(Records contained in a dataset)
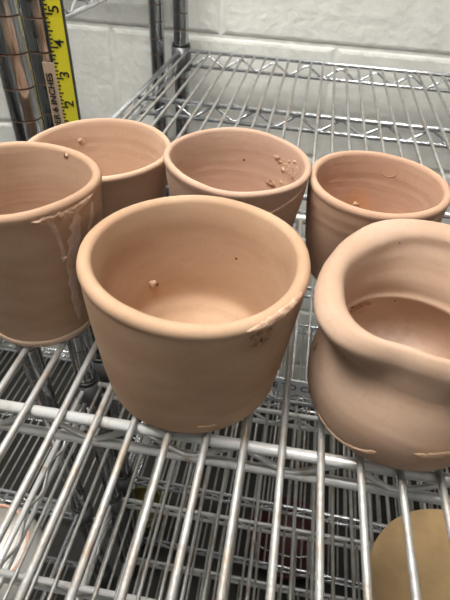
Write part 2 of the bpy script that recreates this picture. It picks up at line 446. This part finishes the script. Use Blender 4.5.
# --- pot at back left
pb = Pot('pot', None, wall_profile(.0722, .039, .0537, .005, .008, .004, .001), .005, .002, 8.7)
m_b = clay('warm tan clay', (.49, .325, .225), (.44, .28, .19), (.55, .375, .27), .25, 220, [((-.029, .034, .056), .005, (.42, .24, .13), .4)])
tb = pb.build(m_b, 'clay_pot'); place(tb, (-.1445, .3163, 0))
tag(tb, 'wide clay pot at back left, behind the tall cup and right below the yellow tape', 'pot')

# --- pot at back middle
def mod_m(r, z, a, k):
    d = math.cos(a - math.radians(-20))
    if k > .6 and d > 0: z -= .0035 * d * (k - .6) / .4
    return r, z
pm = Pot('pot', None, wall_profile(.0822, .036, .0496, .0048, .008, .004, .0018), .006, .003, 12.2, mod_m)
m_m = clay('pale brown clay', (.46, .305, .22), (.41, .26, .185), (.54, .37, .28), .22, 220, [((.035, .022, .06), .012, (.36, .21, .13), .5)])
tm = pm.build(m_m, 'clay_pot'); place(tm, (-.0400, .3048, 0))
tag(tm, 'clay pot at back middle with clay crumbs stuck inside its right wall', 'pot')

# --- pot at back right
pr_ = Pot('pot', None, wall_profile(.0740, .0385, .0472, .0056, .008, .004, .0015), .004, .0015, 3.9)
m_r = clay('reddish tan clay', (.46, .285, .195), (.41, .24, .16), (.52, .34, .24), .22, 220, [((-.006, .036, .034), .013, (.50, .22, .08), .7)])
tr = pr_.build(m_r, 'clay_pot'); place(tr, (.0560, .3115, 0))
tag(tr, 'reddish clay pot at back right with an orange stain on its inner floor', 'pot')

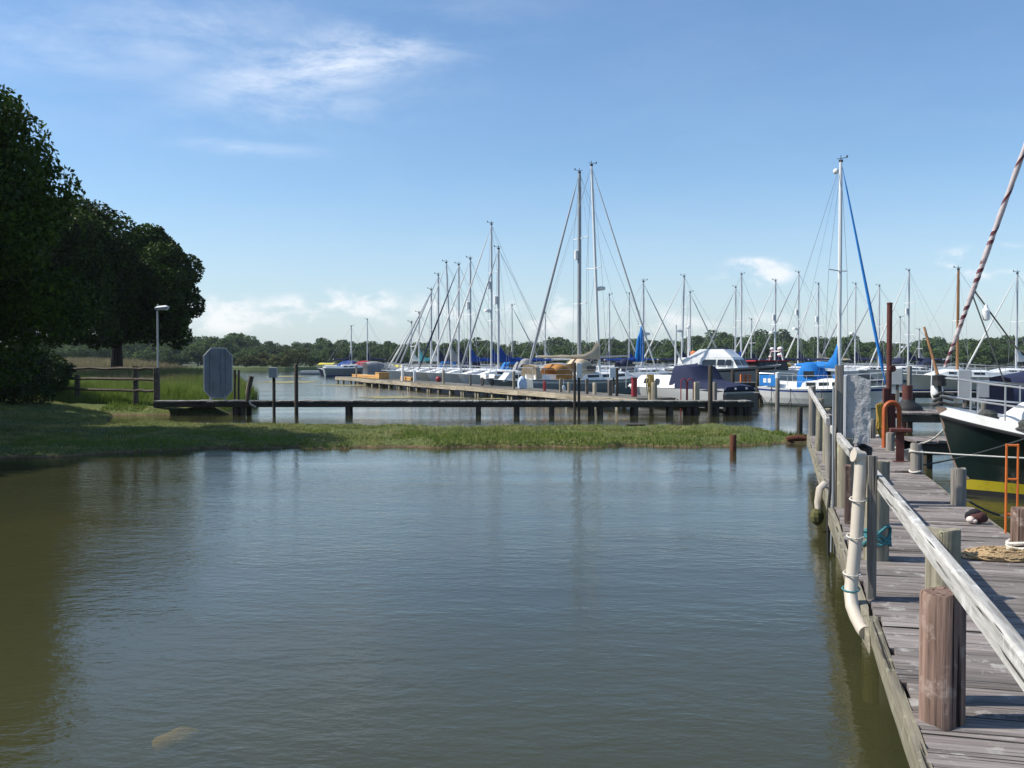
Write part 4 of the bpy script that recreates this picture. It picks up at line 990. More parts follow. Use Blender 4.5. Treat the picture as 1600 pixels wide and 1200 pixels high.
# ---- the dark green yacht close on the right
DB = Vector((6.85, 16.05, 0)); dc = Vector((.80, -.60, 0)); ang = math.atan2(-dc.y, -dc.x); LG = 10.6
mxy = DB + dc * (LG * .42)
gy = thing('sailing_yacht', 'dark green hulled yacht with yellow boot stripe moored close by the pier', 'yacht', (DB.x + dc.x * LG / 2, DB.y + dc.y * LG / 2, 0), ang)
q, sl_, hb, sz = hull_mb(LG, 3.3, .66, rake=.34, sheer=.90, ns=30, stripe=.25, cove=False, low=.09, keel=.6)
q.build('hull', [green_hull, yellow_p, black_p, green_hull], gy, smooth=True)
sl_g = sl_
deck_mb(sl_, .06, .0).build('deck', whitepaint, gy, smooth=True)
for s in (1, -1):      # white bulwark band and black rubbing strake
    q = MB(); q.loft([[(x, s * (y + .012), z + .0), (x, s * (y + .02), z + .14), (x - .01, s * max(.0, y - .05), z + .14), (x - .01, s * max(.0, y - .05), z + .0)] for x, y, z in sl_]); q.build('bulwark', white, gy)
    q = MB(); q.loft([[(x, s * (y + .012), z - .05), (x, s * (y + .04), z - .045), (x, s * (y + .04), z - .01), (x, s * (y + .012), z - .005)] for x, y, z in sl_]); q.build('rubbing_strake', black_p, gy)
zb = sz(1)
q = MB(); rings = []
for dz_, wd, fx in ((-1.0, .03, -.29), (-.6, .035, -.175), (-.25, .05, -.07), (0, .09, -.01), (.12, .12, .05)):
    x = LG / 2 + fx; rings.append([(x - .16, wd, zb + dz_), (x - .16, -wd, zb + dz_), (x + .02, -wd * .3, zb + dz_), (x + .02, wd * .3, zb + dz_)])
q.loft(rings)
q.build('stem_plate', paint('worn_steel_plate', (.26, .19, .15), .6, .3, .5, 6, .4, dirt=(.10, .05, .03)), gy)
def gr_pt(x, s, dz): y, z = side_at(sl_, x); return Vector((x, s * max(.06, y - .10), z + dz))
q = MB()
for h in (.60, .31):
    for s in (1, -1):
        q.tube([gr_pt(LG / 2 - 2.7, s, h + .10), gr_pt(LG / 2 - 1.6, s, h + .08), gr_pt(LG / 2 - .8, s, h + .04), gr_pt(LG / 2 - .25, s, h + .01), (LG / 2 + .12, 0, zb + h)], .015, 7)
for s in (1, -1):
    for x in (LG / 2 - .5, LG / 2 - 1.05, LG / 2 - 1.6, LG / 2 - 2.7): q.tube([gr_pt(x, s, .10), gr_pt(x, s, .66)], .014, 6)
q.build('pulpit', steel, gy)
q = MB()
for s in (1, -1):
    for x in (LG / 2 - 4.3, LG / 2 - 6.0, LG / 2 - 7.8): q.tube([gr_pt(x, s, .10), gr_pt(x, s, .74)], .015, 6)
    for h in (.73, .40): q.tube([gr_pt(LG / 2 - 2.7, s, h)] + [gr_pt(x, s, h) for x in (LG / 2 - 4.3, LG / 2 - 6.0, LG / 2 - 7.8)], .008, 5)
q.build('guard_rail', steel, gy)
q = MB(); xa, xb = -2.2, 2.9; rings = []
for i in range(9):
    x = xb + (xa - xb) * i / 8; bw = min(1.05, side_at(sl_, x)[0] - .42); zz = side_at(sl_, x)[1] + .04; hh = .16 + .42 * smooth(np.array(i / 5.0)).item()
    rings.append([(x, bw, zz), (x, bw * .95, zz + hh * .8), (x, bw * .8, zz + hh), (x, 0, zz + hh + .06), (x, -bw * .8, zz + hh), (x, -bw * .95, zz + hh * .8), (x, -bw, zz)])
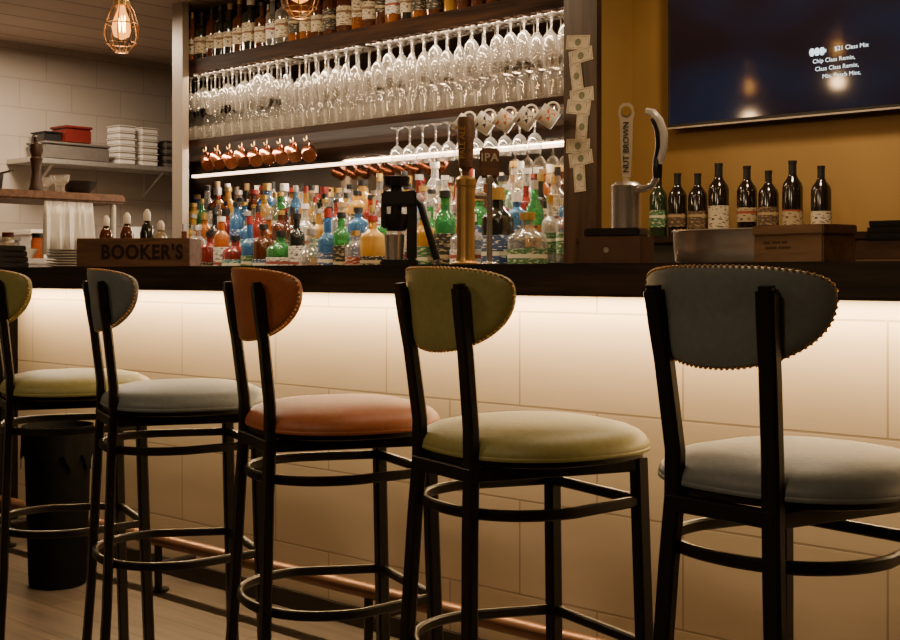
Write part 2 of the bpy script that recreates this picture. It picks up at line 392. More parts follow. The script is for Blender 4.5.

**Exercise task:** A number is the only answer here: how many lines of the material above contain "wide"?

**Final answer:** 2